▶ STORED DATA
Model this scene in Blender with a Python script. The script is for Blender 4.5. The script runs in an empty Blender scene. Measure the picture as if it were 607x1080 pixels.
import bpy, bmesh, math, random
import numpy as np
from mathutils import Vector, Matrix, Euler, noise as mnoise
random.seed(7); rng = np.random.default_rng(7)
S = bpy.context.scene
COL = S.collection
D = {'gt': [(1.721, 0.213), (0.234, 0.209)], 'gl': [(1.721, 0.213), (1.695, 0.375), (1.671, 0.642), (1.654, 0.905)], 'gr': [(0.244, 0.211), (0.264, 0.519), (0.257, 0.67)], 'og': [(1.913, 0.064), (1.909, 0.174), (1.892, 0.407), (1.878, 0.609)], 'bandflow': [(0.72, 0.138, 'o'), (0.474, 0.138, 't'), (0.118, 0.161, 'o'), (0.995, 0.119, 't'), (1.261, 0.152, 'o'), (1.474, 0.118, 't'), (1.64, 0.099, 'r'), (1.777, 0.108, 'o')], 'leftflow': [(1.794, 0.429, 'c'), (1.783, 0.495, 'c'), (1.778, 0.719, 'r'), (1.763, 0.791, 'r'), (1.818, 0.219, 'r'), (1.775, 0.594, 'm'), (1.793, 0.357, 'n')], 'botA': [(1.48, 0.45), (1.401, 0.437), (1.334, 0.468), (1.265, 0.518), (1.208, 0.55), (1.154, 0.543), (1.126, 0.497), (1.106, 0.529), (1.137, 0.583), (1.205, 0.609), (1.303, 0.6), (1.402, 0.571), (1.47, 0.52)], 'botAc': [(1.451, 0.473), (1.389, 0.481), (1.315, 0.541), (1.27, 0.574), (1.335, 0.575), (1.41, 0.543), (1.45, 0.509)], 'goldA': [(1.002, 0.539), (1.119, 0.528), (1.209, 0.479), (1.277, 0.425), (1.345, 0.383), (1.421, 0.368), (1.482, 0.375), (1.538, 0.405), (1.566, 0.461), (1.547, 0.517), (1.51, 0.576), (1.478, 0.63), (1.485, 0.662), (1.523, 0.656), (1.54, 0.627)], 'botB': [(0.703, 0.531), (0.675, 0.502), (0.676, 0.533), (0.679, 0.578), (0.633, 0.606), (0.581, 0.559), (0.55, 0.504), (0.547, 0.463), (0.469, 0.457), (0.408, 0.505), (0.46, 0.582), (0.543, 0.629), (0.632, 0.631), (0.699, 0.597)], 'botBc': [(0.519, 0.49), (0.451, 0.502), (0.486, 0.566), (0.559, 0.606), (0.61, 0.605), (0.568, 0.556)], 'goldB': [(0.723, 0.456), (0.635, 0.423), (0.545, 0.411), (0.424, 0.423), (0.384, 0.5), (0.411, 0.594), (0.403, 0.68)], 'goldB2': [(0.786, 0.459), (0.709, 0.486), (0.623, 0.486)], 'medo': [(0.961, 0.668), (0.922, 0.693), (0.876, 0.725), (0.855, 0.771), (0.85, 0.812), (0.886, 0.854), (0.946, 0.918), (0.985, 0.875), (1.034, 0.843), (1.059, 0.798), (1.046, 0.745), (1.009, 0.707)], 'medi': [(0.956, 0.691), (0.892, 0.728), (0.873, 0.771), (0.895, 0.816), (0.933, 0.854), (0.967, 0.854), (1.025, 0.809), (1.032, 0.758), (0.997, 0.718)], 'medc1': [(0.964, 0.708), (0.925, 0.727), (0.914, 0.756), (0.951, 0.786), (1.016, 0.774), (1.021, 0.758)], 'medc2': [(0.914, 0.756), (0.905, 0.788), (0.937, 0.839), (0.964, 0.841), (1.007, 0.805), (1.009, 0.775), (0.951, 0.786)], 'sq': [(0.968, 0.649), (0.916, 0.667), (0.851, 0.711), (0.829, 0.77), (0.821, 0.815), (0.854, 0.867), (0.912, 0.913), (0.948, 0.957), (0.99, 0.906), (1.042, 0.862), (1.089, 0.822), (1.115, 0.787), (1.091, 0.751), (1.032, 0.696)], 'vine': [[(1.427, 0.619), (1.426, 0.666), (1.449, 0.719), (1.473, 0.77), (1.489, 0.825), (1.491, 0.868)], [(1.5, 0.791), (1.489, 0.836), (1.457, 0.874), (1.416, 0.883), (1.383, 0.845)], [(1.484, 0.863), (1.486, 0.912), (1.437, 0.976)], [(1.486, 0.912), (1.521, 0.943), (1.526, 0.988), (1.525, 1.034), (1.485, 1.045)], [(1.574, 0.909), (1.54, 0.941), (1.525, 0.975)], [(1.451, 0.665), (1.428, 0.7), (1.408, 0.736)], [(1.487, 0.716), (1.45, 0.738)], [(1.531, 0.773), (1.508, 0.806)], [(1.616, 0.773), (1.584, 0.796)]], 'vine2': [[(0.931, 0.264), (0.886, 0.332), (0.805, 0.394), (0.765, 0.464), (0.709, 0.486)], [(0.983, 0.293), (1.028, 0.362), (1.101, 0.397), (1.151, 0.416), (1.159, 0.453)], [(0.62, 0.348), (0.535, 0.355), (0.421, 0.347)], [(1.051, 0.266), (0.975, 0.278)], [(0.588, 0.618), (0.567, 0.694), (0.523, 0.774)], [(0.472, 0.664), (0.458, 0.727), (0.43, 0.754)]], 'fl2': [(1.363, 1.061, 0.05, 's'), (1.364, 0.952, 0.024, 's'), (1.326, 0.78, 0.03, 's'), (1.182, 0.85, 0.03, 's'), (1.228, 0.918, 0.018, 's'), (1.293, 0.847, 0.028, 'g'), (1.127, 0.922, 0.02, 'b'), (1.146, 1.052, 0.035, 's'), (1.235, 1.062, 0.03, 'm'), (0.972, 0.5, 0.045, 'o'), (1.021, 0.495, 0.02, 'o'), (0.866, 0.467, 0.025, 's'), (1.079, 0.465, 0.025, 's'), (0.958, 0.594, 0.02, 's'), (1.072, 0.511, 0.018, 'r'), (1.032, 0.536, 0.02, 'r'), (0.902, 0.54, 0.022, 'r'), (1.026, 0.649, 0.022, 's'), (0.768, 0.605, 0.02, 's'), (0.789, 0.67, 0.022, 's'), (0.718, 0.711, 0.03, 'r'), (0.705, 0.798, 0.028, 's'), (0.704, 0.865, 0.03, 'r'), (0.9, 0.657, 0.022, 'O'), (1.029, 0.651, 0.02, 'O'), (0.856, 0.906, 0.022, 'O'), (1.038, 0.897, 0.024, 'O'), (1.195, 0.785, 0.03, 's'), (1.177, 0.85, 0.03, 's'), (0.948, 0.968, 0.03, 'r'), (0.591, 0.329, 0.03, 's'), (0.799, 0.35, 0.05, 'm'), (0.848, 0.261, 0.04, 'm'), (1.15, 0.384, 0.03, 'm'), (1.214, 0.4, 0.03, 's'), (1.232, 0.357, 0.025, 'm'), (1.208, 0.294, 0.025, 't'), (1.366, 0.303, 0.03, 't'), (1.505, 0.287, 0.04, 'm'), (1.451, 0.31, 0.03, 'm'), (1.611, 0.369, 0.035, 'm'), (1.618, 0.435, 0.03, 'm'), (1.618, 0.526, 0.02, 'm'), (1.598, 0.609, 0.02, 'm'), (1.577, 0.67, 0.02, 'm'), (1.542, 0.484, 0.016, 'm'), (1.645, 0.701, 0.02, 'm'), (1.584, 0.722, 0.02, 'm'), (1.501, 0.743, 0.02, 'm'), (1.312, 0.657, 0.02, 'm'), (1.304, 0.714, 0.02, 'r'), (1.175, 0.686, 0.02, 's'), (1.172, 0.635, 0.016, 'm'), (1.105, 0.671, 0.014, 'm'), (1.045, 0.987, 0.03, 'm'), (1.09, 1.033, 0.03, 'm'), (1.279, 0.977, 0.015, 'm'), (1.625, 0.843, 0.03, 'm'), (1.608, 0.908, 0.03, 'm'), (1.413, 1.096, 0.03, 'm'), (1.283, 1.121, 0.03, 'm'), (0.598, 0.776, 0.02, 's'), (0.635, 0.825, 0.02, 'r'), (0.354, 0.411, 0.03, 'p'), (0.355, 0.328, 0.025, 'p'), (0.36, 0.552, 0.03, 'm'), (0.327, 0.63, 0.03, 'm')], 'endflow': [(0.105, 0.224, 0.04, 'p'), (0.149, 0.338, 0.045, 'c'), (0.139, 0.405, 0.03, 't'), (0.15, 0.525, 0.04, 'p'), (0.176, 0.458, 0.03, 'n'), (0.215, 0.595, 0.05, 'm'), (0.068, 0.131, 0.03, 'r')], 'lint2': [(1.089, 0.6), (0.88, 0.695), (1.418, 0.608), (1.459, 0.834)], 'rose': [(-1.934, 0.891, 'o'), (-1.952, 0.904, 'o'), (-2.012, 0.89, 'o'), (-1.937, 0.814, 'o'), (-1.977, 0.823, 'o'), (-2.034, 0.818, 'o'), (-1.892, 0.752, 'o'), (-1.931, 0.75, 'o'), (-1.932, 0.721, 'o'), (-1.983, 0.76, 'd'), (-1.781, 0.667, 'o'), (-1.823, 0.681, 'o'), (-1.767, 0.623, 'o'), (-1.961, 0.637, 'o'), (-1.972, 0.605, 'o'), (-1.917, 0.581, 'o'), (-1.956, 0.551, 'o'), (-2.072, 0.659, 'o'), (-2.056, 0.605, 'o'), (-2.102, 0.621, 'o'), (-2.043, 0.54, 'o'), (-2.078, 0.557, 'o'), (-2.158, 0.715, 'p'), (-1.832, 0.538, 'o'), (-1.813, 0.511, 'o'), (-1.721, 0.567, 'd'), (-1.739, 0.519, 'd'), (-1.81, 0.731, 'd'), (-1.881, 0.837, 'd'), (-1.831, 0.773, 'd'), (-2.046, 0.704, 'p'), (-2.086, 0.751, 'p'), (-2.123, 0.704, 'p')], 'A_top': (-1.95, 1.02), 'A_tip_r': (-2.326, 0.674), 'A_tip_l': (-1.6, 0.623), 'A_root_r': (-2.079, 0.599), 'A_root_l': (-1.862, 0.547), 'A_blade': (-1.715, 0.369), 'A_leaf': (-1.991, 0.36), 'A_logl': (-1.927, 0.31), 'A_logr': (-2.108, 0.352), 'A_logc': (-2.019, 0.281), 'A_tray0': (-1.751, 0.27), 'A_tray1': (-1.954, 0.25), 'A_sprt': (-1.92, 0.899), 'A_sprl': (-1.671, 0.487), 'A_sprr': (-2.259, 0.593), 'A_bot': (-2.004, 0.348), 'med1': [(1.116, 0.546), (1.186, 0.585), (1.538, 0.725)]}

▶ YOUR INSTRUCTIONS
Each line that has the word "scene" should be copied.

▶ SOLUTION TO THIS PROBLEM
Model this scene in Blender with a Python script. The script is for Blender 4.5. The script runs in an empty Blender scene. Measure the picture as if it were 607x1080 pixels.
S = bpy.context.scene